▶ _Source material_:

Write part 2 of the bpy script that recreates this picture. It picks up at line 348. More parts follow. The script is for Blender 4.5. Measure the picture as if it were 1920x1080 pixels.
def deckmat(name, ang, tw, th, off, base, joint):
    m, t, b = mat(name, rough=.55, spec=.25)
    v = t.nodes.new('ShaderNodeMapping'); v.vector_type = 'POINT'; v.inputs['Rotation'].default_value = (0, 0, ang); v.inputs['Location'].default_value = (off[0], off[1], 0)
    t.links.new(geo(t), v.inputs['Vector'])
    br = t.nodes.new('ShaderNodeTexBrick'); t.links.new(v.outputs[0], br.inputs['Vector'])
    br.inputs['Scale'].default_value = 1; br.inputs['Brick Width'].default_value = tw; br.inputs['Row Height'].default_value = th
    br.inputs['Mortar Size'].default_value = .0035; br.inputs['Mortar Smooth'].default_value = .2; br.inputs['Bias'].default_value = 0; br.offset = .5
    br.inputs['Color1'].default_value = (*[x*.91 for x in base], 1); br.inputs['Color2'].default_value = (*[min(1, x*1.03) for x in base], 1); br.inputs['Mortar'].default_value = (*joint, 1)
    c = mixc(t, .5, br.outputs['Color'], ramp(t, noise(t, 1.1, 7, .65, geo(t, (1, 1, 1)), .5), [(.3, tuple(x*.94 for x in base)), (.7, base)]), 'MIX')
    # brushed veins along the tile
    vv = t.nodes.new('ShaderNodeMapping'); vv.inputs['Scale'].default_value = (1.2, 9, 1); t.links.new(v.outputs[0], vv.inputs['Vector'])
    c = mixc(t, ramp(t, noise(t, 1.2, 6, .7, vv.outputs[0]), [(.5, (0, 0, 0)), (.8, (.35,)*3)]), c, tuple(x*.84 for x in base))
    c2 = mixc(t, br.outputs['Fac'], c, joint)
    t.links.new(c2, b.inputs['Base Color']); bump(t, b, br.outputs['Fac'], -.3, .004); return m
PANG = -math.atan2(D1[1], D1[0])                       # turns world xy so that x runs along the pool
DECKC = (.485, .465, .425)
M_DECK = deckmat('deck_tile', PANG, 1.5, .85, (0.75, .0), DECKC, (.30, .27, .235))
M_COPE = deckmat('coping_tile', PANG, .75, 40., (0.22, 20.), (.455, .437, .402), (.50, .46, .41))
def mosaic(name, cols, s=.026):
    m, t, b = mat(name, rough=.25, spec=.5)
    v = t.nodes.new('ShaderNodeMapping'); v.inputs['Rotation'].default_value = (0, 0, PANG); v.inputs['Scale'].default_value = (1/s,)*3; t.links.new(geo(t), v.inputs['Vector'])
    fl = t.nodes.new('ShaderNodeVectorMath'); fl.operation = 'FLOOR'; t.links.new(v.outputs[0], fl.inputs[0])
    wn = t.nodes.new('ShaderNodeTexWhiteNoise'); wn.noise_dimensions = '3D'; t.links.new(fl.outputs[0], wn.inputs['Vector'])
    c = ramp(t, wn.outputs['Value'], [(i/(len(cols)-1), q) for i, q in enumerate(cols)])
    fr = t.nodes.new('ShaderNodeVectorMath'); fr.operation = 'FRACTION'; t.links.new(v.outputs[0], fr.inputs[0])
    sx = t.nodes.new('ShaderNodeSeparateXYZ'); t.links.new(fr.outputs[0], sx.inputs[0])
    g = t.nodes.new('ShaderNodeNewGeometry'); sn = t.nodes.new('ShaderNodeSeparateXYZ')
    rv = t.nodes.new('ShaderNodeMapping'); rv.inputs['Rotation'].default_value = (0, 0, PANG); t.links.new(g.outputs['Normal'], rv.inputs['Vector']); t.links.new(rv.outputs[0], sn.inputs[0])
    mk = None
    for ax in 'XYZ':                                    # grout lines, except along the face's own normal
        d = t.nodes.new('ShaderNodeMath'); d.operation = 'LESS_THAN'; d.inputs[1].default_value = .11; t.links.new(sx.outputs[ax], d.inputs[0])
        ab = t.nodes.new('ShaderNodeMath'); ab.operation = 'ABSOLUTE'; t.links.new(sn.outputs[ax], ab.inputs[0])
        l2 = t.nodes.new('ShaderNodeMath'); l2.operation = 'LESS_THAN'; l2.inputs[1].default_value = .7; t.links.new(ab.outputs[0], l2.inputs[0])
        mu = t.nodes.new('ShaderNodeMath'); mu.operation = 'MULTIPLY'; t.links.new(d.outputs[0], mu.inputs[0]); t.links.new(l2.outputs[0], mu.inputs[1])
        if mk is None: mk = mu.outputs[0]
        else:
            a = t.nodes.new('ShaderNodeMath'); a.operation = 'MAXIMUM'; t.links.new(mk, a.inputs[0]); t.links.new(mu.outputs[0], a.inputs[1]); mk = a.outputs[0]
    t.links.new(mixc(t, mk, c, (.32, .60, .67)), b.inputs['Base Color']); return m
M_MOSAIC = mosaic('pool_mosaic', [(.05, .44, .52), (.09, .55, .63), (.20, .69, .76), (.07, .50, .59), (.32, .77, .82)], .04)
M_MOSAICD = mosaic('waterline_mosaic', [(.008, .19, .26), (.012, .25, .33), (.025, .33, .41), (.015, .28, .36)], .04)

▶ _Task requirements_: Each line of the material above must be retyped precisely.

▶ _Response below_:
Write part 2 of the bpy script that recreates this picture. It picks up at line 348. More parts follow. The script is for Blender 4.5. Measure the picture as if it were 1920x1080 pixels.
def deckmat(name, ang, tw, th, off, base, joint):
    m, t, b = mat(name, rough=.55, spec=.25)
    v = t.nodes.new('ShaderNodeMapping'); v.vector_type = 'POINT'; v.inputs['Rotation'].default_value = (0, 0, ang); v.inputs['Location'].default_value = (off[0], off[1], 0)
    t.links.new(geo(t), v.inputs['Vector'])
    br = t.nodes.new('ShaderNodeTexBrick'); t.links.new(v.outputs[0], br.inputs['Vector'])
    br.inputs['Scale'].default_value = 1; br.inputs['Brick Width'].default_value = tw; br.inputs['Row Height'].default_value = th
    br.inputs['Mortar Size'].default_value = .0035; br.inputs['Mortar Smooth'].default_value = .2; br.inputs['Bias'].default_value = 0; br.offset = .5
    br.inputs['Color1'].default_value = (*[x*.91 for x in base], 1); br.inputs['Color2'].default_value = (*[min(1, x*1.03) for x in base], 1); br.inputs['Mortar'].default_value = (*joint, 1)
    c = mixc(t, .5, br.outputs['Color'], ramp(t, noise(t, 1.1, 7, .65, geo(t, (1, 1, 1)), .5), [(.3, tuple(x*.94 for x in base)), (.7, base)]), 'MIX')
    # brushed veins along the tile
    vv = t.nodes.new('ShaderNodeMapping'); vv.inputs['Scale'].default_value = (1.2, 9, 1); t.links.new(v.outputs[0], vv.inputs['Vector'])
    c = mixc(t, ramp(t, noise(t, 1.2, 6, .7, vv.outputs[0]), [(.5, (0, 0, 0)), (.8, (.35,)*3)]), c, tuple(x*.84 for x in base))
    c2 = mixc(t, br.outputs['Fac'], c, joint)
    t.links.new(c2, b.inputs['Base Color']); bump(t, b, br.outputs['Fac'], -.3, .004); return m
PANG = -math.atan2(D1[1], D1[0])                       # turns world xy so that x runs along the pool
DECKC = (.485, .465, .425)
M_DECK = deckmat('deck_tile', PANG, 1.5, .85, (0.75, .0), DECKC, (.30, .27, .235))
M_COPE = deckmat('coping_tile', PANG, .75, 40., (0.22, 20.), (.455, .437, .402), (.50, .46, .41))
def mosaic(name, cols, s=.026):
    m, t, b = mat(name, rough=.25, spec=.5)
    v = t.nodes.new('ShaderNodeMapping'); v.inputs['Rotation'].default_value = (0, 0, PANG); v.inputs['Scale'].default_value = (1/s,)*3; t.links.new(geo(t), v.inputs['Vector'])
    fl = t.nodes.new('ShaderNodeVectorMath'); fl.operation = 'FLOOR'; t.links.new(v.outputs[0], fl.inputs[0])
    wn = t.nodes.new('ShaderNodeTexWhiteNoise'); wn.noise_dimensions = '3D'; t.links.new(fl.outputs[0], wn.inputs['Vector'])
    c = ramp(t, wn.outputs['Value'], [(i/(len(cols)-1), q) for i, q in enumerate(cols)])
    fr = t.nodes.new('ShaderNodeVectorMath'); fr.operation = 'FRACTION'; t.links.new(v.outputs[0], fr.inputs[0])
    sx = t.nodes.new('ShaderNodeSeparateXYZ'); t.links.new(fr.outputs[0], sx.inputs[0])
    g = t.nodes.new('ShaderNodeNewGeometry'); sn = t.nodes.new('ShaderNodeSeparateXYZ')
    rv = t.nodes.new('ShaderNodeMapping'); rv.inputs['Rotation'].default_value = (0, 0, PANG); t.links.new(g.outputs['Normal'], rv.inputs['Vector']); t.links.new(rv.outputs[0], sn.inputs[0])
    mk = None
    for ax in 'XYZ':                                    # grout lines, except along the face's own normal
        d = t.nodes.new('ShaderNodeMath'); d.operation = 'LESS_THAN'; d.inputs[1].default_value = .11; t.links.new(sx.outputs[ax], d.inputs[0])
        ab = t.nodes.new('ShaderNodeMath'); ab.operation = 'ABSOLUTE'; t.links.new(sn.outputs[ax], ab.inputs[0])
        l2 = t.nodes.new('ShaderNodeMath'); l2.operation = 'LESS_THAN'; l2.inputs[1].default_value = .7; t.links.new(ab.outputs[0], l2.inputs[0])
        mu = t.nodes.new('ShaderNodeMath'); mu.operation = 'MULTIPLY'; t.links.new(d.outputs[0], mu.inputs[0]); t.links.new(l2.outputs[0], mu.inputs[1])
        if mk is None: mk = mu.outputs[0]
        else:
            a = t.nodes.new('ShaderNodeMath'); a.operation = 'MAXIMUM'; t.links.new(mk, a.inputs[0]); t.links.new(mu.outputs[0], a.inputs[1]); mk = a.outputs[0]
    t.links.new(mixc(t, mk, c, (.32, .60, .67)), b.inputs['Base Color']); return m
M_MOSAIC = mosaic('pool_mosaic', [(.05, .44, .52), (.09, .55, .63), (.20, .69, .76), (.07, .50, .59), (.32, .77, .82)], .04)
M_MOSAICD = mosaic('waterline_mosaic', [(.008, .19, .26), (.012, .25, .33), (.025, .33, .41), (.015, .28, .36)], .04)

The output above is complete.